There was a lot of drama that night; I managed to annoy several friends by howling that I hated them when they told me I should go home as I was too drunk. Then, when they took me home, I went back out to the park. Not smart. Other drama included the wry and hysteric girl who wouldn’t be returning to school for sixth form the next year, like a couple of other people, but was extra crazy since no one was paying attention to her sadness. Another girl got her boobs out. Just, out. Other relationships fell apart, new ones sparked, all in this clumsy mess as about fifty kids congregated in this littered pit in the middle of the woods. Some were breaking glow sticks and flicking the inside liquid across the trees and floor.
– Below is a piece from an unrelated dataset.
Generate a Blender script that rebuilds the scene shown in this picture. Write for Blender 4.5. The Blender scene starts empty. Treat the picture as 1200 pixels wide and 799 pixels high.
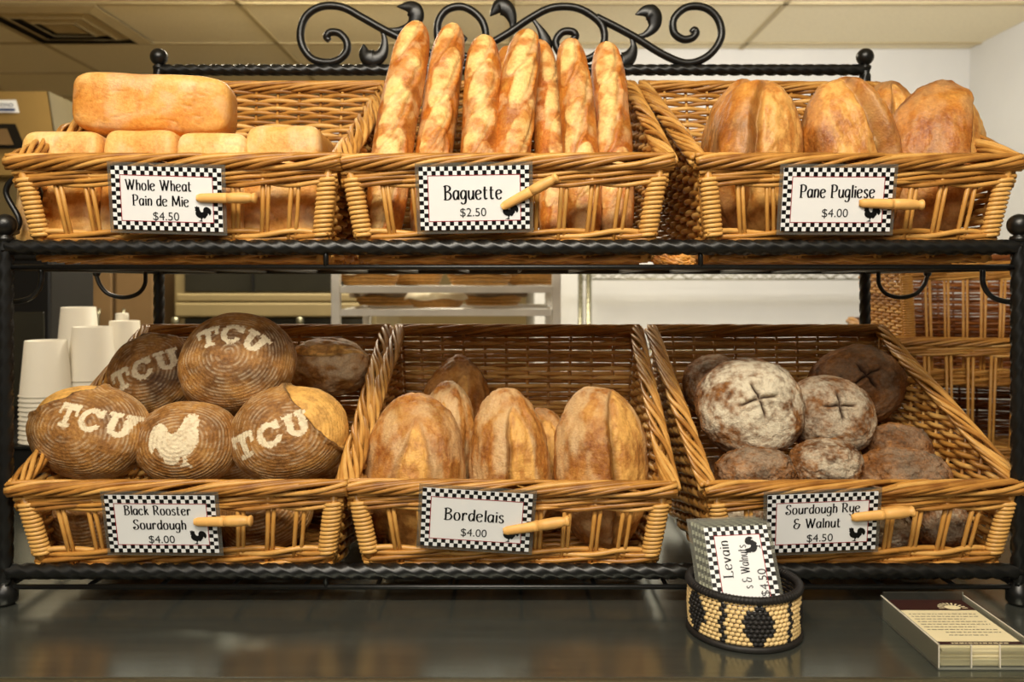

The drama, the offsetting colours, and the general noise (a sort of hum of conversation and argument that was unaccompanied by any music) created a swirly hole in centre back of my brain when the memory should be.

After a few days of being stupid and drunk, I had my first GCSE exam. I think it was half way through the two hour torture of silence and sitting still that still felt like a crowded and busy thump, as I was trying to remember the German for ‘Railway station’ (Bahnhof), I said to myself, for the first time, “I am never going to drink again.” And I didn’t … no, ha, I did, I did.

I got a C in German. Which I was pretty happy with, to be honest.